━━━ Supplied information
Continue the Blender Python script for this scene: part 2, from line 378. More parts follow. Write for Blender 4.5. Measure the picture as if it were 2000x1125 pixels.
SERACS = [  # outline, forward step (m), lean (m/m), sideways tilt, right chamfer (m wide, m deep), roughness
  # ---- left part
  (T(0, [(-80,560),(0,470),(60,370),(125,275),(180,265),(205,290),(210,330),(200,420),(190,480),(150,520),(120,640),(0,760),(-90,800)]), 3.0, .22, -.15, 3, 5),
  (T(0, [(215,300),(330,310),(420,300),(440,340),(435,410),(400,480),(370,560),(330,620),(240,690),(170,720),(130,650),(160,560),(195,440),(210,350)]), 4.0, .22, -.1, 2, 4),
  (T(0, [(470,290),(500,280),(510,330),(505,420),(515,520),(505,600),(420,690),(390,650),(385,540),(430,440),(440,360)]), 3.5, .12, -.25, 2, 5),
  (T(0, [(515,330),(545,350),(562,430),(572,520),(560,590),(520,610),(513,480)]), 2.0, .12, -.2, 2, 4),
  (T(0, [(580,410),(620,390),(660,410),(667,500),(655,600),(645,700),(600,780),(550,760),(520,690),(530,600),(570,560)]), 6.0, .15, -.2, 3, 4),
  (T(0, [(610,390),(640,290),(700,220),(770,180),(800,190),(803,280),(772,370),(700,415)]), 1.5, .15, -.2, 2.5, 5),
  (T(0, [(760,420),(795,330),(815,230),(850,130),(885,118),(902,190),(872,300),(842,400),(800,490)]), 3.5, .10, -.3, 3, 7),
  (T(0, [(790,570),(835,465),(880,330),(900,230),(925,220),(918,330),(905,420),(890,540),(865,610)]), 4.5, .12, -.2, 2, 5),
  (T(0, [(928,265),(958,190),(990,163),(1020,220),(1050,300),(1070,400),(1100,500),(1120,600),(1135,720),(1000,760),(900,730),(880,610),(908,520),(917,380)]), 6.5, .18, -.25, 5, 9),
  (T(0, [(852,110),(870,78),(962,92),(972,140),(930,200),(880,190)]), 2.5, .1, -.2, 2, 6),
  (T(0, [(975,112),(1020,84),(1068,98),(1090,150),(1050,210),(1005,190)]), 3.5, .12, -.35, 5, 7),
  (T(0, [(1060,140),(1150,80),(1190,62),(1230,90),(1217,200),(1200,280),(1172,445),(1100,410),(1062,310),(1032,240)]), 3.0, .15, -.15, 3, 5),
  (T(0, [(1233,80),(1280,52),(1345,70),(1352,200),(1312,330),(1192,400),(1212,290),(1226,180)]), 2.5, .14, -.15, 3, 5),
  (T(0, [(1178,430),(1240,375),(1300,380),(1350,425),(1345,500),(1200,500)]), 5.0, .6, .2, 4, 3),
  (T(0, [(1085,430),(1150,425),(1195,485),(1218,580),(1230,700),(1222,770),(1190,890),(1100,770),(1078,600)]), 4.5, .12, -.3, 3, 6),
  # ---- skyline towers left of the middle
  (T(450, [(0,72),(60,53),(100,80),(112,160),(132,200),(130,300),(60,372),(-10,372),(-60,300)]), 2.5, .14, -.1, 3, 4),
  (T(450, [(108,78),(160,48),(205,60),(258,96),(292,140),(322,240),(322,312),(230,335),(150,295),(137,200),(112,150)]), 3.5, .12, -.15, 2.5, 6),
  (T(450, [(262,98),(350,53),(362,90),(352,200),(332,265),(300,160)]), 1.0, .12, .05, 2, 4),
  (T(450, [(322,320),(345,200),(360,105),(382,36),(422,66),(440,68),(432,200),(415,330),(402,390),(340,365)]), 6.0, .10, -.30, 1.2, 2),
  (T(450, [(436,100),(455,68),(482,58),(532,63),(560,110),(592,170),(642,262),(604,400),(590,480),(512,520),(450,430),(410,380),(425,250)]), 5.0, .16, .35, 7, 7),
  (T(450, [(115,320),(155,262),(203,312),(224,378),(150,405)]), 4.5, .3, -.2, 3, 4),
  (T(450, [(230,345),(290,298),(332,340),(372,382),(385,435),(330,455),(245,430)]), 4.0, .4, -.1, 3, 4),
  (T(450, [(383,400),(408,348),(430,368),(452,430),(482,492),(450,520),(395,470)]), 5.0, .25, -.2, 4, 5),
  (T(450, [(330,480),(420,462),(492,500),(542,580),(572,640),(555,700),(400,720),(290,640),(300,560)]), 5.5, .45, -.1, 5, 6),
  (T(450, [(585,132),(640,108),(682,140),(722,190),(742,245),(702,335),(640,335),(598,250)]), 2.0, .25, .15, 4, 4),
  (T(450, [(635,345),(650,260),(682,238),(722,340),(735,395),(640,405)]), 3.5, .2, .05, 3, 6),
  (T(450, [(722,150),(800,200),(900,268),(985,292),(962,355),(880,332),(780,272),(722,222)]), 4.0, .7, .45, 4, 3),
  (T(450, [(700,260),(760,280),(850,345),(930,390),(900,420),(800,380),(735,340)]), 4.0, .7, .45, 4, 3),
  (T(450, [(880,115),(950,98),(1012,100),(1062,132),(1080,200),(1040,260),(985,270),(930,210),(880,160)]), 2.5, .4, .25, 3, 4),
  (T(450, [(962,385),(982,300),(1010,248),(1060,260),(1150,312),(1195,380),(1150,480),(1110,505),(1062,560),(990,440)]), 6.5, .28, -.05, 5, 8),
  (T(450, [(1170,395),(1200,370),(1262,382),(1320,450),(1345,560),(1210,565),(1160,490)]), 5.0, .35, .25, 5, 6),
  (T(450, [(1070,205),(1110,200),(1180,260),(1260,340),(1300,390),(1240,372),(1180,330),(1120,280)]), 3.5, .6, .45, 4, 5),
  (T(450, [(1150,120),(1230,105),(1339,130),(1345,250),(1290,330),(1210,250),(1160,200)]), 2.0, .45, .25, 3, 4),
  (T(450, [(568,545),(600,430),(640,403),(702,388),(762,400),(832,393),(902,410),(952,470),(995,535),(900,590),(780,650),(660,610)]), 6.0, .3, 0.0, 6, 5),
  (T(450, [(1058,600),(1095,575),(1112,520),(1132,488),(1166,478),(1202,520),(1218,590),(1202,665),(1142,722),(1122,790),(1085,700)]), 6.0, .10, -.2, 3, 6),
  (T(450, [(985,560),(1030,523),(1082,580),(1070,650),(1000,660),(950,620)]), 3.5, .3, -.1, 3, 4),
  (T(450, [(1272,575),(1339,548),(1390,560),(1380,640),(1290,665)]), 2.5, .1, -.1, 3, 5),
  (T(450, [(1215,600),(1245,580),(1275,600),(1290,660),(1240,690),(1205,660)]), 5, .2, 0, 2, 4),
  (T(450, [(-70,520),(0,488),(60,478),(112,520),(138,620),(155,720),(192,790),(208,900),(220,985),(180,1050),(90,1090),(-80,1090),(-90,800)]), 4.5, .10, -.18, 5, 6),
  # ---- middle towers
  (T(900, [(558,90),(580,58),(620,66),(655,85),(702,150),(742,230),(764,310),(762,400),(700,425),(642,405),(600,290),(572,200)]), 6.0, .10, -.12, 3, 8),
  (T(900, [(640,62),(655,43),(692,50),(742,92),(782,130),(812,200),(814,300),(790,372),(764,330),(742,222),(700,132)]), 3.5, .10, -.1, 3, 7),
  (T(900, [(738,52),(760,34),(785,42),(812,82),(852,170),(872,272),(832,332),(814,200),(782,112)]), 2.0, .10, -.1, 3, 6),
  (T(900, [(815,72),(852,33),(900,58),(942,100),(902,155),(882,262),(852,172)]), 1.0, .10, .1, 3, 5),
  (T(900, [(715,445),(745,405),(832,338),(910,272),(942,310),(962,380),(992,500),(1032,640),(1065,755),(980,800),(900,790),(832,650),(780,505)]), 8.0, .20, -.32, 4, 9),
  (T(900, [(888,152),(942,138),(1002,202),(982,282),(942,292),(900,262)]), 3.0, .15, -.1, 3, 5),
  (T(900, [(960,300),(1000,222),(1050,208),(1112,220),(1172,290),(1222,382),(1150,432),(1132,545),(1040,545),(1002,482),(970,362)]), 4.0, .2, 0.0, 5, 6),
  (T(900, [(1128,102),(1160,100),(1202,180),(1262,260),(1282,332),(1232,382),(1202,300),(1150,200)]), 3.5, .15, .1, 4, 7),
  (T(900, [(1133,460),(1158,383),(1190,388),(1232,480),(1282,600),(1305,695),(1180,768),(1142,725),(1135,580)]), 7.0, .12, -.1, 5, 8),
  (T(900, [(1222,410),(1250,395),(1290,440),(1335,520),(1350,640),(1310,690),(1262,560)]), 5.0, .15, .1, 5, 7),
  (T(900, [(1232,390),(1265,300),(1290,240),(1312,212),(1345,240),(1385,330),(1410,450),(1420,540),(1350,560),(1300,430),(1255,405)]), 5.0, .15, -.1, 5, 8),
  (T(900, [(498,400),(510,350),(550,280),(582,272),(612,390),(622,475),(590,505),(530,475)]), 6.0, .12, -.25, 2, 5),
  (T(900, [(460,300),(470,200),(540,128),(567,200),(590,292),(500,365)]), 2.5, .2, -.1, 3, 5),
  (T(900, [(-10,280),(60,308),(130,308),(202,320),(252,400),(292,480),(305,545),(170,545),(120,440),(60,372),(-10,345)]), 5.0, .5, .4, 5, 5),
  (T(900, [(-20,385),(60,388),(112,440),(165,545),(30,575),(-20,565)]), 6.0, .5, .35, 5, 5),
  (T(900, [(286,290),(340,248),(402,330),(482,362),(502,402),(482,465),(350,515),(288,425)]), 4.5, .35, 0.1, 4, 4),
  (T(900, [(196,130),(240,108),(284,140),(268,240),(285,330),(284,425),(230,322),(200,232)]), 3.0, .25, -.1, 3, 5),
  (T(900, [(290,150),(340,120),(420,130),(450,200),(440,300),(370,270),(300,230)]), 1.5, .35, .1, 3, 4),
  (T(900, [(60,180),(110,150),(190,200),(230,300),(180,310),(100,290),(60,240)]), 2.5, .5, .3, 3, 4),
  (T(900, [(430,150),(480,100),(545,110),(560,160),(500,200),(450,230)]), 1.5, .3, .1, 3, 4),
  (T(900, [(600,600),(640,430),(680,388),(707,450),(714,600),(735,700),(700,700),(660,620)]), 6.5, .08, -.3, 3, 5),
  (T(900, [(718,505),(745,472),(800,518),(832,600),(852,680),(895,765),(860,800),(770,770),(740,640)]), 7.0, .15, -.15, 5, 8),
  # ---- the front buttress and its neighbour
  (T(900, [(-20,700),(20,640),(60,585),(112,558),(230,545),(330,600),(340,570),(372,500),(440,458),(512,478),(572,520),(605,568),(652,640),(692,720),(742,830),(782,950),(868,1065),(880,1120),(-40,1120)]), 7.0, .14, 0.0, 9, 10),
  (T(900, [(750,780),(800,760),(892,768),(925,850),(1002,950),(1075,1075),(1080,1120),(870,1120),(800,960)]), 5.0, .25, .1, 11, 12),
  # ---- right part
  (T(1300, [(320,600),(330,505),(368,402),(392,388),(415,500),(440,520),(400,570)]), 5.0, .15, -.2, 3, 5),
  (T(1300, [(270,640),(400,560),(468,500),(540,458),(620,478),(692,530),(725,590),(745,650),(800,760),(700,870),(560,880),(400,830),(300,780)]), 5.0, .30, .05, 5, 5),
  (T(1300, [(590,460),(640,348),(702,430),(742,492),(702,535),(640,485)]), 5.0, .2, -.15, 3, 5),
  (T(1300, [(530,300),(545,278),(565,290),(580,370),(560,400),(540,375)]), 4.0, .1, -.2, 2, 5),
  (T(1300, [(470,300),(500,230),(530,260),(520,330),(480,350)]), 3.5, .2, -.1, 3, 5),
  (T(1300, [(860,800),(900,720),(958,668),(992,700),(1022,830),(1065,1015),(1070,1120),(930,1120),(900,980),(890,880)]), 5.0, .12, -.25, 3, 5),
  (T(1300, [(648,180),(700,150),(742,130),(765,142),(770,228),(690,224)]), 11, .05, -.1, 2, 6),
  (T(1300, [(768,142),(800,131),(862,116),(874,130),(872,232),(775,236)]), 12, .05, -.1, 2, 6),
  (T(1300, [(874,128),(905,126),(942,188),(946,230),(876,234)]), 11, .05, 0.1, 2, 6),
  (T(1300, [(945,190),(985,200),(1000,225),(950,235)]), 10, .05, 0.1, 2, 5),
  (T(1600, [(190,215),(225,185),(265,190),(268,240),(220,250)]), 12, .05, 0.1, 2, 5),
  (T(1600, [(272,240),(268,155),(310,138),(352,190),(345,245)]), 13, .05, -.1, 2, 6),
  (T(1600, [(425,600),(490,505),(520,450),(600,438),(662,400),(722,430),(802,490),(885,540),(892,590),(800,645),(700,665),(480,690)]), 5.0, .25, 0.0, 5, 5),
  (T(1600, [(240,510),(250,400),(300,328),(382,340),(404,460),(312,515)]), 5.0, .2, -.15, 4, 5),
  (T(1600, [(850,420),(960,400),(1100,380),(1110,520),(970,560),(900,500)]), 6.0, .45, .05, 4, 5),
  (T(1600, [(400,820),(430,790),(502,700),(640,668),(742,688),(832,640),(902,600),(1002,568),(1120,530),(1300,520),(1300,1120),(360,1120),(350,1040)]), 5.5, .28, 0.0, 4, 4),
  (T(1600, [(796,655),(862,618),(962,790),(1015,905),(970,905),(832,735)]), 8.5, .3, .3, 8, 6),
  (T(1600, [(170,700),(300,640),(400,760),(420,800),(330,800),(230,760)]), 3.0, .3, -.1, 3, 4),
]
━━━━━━
Count each line above in which the string "part" appears, then state only the total.

Exercise output
3